Materials that change temperature in response to mechanical stress could make possible solid-state refrigerators that are not only more efficient than traditional vapor compression cooling technology, but environmentally-friendly direct replacements as well.
Move over, vapor compression cooling technology. Emerging “elastocaloric” refrigeration is potentially much more efficient and, unlike vapor compression, relies on environmentally-friendly refrigerants.
In elastocaloric materials a change in mechanical stress can create a change in temperature.
In the Journal of Applied Physics, from AIP Publishing, a team of researchers from Technical University of Denmark report that the elastocaloric effect opens the door to alternative forms of solid-state refrigeration that are direct replacements for vapor compression technology.
The elastocaloric effect is one of many flavors of “caloric effects,” a phenomenon in which a sudden change of an external field can alter thermodynamic properties of a solid material such as temperature or entropy, a measure of the material’s disorder.
The Danish team specializes in caloric effects and is always on the lookout for new ways to build more efficient coolers. So, after years of working with magnetocaloric refrigeration system modeling and design, which involves applying a change in magnetic field to materials, they decided to also explore the potential of elastocaloric cooling.
What inspired the team’s shift to elastocaloric cooling? “The large amount of latent heat released during the elastocaloric effect, as well as its potentially high power densities that can be significantly higher compared to the magnetocaloric effect,” says Jaka Tušek, lead author and a postdoctoral researcher at the Technical University of Denmark.
In terms of basic underlying concepts, the elastocaloric effect is associated with the “martensitic phase transformation,” which is a first-order diffusionless structural transformation from austenite to martensite phase that can be induced by reducing the temperature or by applying an external stress. This is responsible for the temperature-induced “shape memory effect” and stress-induced “superelasticity.”
So, how exactly does the elastocaloric cooling cycle work? “When an elastocaloric (superelastic) material in the austenitic phase is axially stressed, an exothermic austenitic-martensitic transformation occurs,” Tušek explained. “If this happens fast enough, the material heats up. It then expels heat to its surroundings and cools down to the ambient temperature.” After the stress is removed, the crystal structure reverts back to its austenitic phase, which causes the material to cool down and further absorb heat from its surroundings.
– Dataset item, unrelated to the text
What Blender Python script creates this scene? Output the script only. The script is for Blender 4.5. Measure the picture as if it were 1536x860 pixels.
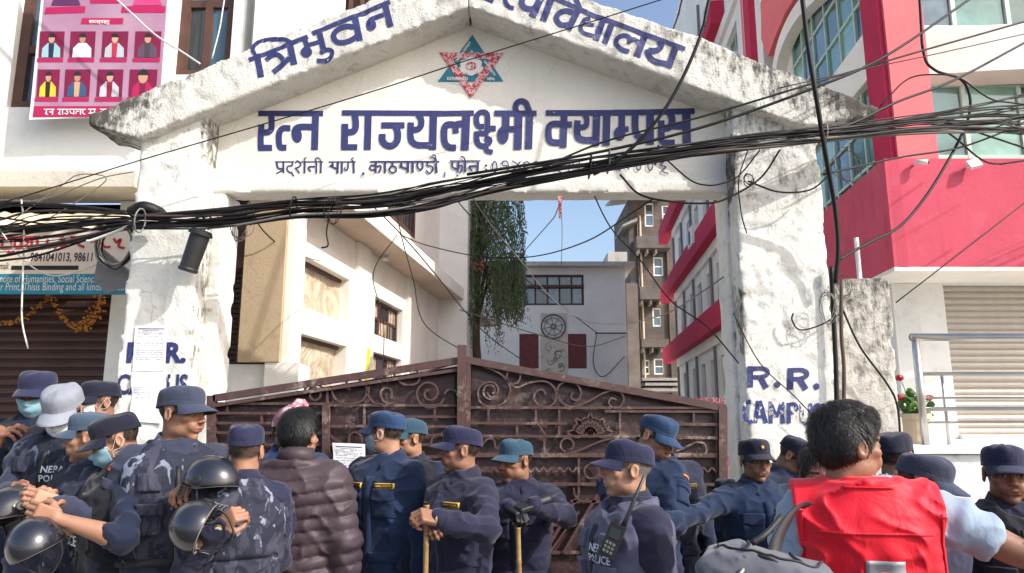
import bpy, math, random, time
import numpy as np
from mathutils import Vector, Matrix
T0 = time.time()
random.seed(7); RNG = np.random.default_rng(7)
for o in list(bpy.data.objects): bpy.data.objects.remove(o)
scene = bpy.context.scene; COL = scene.collection
R = math.radians
# ------------------------------------------------------------------ camera
CAMH = 1.65; FPX = 1109.0; PITCH = R(10.5)
cam_d = bpy.data.cameras.new('camera'); cam = bpy.data.objects.new('camera', cam_d); COL.objects.link(cam)
cam_d.sensor_width = 36; cam_d.lens = FPX / 1536 * 36; cam_d.clip_end = 2000; cam_d.clip_start = 0.05
cam.location = (0, 0, CAMH); cam.rotation_euler = (math.pi / 2 + PITCH, 0, 0); scene.camera = cam
# ------------------------------------------------------------------ world, sun
SUN = np.array([.62, -.37, .54]); SUN /= np.linalg.norm(SUN)
w = bpy.data.worlds.new('World'); scene.world = w; w.use_nodes = True
nt = w.node_tree; bg = nt.nodes['Background']; sk = nt.nodes.new('ShaderNodeTexSky'); sk.sky_type = 'NISHITA'
sk.sun_disc = False; sk.sun_elevation = math.asin(SUN[2]); sk.sun_rotation = math.atan2(SUN[0], SUN[1])
sk.air_density = 1.0; sk.dust_density = 3.5; sk.ozone_density = 1.0
nt.links.new(sk.outputs[0], bg.inputs[0]); bg.inputs[1].default_value = 0.15
sd = bpy.data.lights.new('sun', 'SUN'); sd.energy = 2.5; sd.angle = R(0.55); sd.color = (1, .975, .94)
so = bpy.data.objects.new('sun', sd); COL.objects.link(so)
so.rotation_euler = Vector((-SUN[0], -SUN[1], -SUN[2])).to_track_quat('-Z', 'Y').to_euler(); so.location = (6, -4, 12)
scene.view_settings.view_transform = 'Standard'; scene.view_settings.look = 'None'
scene.view_settings.gamma = 1; scene.view_settings.exposure = 0.82
scene.cycles.max_bounces = 6; scene.cycles.diffuse_bounces = 4; scene.cycles.transparent_max_bounces = 8

# ------------------------------------------------------------------ pixel helpers (where a thing seen at a pixel stands, given its plane)
def ray(px, py):
    a = (px - 768) / FPX; b = (430 - py) / FPX; c, s = math.cos(PITCH), math.sin(PITCH)
    return np.array([a, c - b * s, s + b * c])
def P(px, py, Y):
    r = ray(px, py); t = Y / r[1]; return np.array([r[0] * t, Y, CAMH + r[2] * t])
class Plane:            # a vertical wall: passes (x0,y0), runs along unit dir d; n points to the right of d
    def __init__(s, x0, y0, dx, dy):
        l = math.hypot(dx, dy); s.o = np.array([x0, y0]); s.d = np.array([dx / l, dy / l]); s.n = np.array([s.d[1], -s.d[0]])
    def hit(s, px, py):  # -> (s along, z)
        r = ray(px, py); nn = s.n; t = (s.o @ nn) / (r[:2] @ nn); q = r[:2] * t
        return (q - s.o) @ s.d, CAMH + r[2] * t
    def w(s, a, z, off=0.0):
        q = s.o + s.d * a + s.n * off; return (q[0], q[1], z)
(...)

The team’s work is the first demonstration that shows elastocaloric materials such as a nickel-titanium (Ni-Ti) alloy can be cyclically loaded and unloaded with a reproducible elastocaloric effect over a wide temperature range.
“This is an important step toward the use of elastocaloric materials in cooling devices such as household refrigerators and air conditioners, or even heat pumps, for which the required temperature between the heat source and its heat sink is approximately 30 Kelvin or more,” Tušek explained.
Tušek and colleagues also stabilized the Ni-Ti alloy to ensure a reproducible effect, which is crucial for practical applications, and created a uniform elastocaloric effect for the alloy.
While heat pumps, air conditioners and refrigerators are most likely to benefit from elastocaloric technology, “elastocaloric cooling can be viewed as a direct substitute for vapor compression technology — one that’s more efficient and environmentally friendlier — to be used in a wide range of applications,” Tušek pointed out. The technology also is gravity independent and potentially highly reliable, so it may find use in the thermal management of space systems as well.